フランク・ヒューイットは芸能界の大スター。彼が死ねば、トリビュート番組や伝記映画などで業界は大もうけできる。殺し屋の“わたし”はフランク殺しを依頼され……。二転三転するスター暗殺劇の意外な顛末を描き英国推理作家協会短篇賞を受賞した表題作のほか、刑事の相棒として赤ん坊が採用され、殺人事件の捜査を行う「マイロとおれ」、日々の買いものリストだけで構成された異色作「買いもの」、ミステリ出版界の裏事情を語るゴーストライターものの一篇など多彩な12作を収録。奇想とユーモアにあふれた傑作短篇集をお楽しみください。


 収録作品
・「マイロとおれ」Milo and I
・「緑」Green
・「エディプス・コンプレックスの変種」The Oedipus Variation
・「豚」Pigs
・「買いもの」Shopping
・「エスター・ゴードン・プラムリンガム」Esther Gordon Framlingham
・「万事順調(いまのところは)」Things Are All Right, Now
・「フランクを始末するには」Taking Care of Frank
・「契約」The Deal
・「ビリーとカッターとキャデラック」Billy, Cutter and the Cadillac
・「プレストンの戦法」Preston’s Move
・「凶弾に倒れて」Gunned Down

変な話を期待していたものの、期待していたよりも変じゃない。
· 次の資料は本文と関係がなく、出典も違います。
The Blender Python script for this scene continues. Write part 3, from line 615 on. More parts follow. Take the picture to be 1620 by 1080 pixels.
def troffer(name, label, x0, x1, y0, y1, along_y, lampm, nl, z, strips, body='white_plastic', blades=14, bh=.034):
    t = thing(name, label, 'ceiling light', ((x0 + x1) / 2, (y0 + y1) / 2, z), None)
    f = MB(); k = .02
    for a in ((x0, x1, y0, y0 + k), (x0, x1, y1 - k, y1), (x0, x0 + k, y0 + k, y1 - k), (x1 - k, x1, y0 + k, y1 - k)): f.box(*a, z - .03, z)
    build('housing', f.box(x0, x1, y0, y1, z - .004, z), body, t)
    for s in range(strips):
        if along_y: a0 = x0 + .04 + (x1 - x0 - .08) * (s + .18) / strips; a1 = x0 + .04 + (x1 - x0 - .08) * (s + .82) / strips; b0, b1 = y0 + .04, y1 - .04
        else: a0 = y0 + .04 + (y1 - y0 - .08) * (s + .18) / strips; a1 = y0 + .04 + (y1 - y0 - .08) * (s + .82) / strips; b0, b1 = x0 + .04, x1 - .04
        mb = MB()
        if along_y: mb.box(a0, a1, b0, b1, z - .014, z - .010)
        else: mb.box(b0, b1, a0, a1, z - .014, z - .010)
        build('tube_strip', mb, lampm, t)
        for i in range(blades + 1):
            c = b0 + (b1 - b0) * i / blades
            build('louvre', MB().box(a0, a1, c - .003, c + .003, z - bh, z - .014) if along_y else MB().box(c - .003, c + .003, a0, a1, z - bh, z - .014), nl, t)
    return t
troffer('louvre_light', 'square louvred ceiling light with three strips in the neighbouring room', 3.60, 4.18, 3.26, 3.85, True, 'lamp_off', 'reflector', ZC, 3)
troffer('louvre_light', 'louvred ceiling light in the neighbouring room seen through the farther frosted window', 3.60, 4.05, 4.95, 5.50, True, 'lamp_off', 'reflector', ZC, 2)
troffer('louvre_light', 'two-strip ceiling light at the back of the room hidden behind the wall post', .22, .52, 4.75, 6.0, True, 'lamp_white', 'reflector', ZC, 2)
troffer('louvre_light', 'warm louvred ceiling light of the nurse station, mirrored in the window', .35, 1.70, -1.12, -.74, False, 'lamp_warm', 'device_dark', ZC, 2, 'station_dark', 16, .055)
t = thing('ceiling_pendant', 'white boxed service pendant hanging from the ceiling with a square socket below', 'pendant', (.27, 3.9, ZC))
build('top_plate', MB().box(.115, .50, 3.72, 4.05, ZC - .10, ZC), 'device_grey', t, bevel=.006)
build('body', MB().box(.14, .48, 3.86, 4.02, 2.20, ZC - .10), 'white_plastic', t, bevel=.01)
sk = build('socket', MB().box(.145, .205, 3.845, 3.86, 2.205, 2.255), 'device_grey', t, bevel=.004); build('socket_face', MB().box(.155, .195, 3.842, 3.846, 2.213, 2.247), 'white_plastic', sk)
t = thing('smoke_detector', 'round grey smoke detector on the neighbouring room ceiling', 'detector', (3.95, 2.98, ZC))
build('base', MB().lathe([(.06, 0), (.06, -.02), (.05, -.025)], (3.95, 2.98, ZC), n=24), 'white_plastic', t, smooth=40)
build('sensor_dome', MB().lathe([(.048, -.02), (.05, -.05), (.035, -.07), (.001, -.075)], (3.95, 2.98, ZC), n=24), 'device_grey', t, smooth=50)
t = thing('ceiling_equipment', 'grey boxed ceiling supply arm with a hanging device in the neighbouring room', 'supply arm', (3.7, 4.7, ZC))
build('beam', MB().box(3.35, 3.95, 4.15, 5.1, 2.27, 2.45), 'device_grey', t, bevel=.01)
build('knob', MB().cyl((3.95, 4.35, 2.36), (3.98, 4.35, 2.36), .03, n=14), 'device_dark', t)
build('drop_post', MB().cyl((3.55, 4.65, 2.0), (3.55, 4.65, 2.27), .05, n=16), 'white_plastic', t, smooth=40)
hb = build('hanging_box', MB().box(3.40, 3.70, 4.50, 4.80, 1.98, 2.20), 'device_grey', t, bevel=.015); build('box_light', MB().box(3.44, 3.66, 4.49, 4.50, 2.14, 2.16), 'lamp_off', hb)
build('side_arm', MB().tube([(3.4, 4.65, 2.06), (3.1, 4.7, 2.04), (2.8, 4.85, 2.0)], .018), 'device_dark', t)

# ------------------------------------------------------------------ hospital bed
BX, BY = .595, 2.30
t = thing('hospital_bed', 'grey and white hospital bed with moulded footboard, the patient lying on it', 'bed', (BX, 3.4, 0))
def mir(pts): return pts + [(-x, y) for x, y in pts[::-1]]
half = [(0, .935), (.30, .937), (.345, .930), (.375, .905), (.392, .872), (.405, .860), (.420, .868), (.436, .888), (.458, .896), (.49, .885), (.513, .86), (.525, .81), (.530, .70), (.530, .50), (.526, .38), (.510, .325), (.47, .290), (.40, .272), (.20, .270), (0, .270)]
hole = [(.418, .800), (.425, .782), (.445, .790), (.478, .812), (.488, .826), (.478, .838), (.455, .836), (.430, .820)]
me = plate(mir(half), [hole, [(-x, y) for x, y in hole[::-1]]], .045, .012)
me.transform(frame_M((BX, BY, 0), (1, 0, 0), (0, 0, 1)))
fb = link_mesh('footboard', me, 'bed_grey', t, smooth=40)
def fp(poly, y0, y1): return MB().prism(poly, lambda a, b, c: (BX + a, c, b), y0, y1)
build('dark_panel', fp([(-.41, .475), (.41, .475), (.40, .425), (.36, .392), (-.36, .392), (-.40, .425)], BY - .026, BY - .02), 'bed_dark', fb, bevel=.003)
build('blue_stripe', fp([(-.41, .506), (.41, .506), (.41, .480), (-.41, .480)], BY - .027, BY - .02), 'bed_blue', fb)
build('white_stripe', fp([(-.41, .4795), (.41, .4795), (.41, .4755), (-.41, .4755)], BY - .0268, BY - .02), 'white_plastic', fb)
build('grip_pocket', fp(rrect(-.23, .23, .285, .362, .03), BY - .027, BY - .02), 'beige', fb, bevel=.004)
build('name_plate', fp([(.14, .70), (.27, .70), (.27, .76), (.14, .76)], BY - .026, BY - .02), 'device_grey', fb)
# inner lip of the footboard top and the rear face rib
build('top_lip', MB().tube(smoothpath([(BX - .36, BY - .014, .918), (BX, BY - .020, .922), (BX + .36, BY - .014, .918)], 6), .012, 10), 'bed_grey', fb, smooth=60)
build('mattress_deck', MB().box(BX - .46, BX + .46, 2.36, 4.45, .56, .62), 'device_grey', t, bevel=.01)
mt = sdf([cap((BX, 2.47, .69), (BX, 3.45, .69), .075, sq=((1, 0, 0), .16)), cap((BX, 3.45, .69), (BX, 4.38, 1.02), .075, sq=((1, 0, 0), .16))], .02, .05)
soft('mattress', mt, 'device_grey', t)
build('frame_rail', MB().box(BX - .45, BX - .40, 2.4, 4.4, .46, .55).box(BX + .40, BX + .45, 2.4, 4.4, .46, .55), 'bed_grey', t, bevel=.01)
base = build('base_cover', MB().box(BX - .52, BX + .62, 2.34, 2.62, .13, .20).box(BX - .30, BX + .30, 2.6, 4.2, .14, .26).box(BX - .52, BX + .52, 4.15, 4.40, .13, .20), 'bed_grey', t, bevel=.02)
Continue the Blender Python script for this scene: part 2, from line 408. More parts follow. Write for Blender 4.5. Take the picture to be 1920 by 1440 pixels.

いや、変ではあるんだけど。
舞台設定が奇妙なので、キャラクターの行動はその世界の中では普通。
しかし、そこに読者とのギャップをできる、という作品が多いかな。


お気に入りは、
・「マイロとおれ」
巡視な視点を持つように、とベテラン刑事に赤ん坊の相棒をつけるプロジェクト。
殺人現場にやってきたマイロとおれは……


・「緑」
あらゆる勧誘や検針の類を追い払っている青年。
ある日、緑の党の女性が寄付を募りにやってきて……
これはディストピアSFだよなぁ。
ラストがほのぼの(絵面だけは)


・「豚」
知り合いになった裕福な夫婦。
そこには家族の一員として扱われている豚がいた。
同時に、恵まれない子を引き取って一緒に暮らしているのだが……
変な話としては、これがベスト。
登場人物の常識の上滑り感もいい。


・「買いもの」
買い物メモだけで構成された短篇。
イデアは面白いんだけど、中で起きている事件が普通で、そこにも驚きが欲しかったなぁ。


・「プレストンの戦法」
素人プレイヤーが、ある日チェスの解法を見つけたと言い出した。
その言葉通り、次々と名人を破り、とうとう史上最高の世界チャンピオンと対局することに。
これもSFとして読んでしまった。
そこで起きる事件は、身につまされるなぁ。
解法を見つけた男の行動原理はわかるけど、語り手のラストは共感できないなぁ。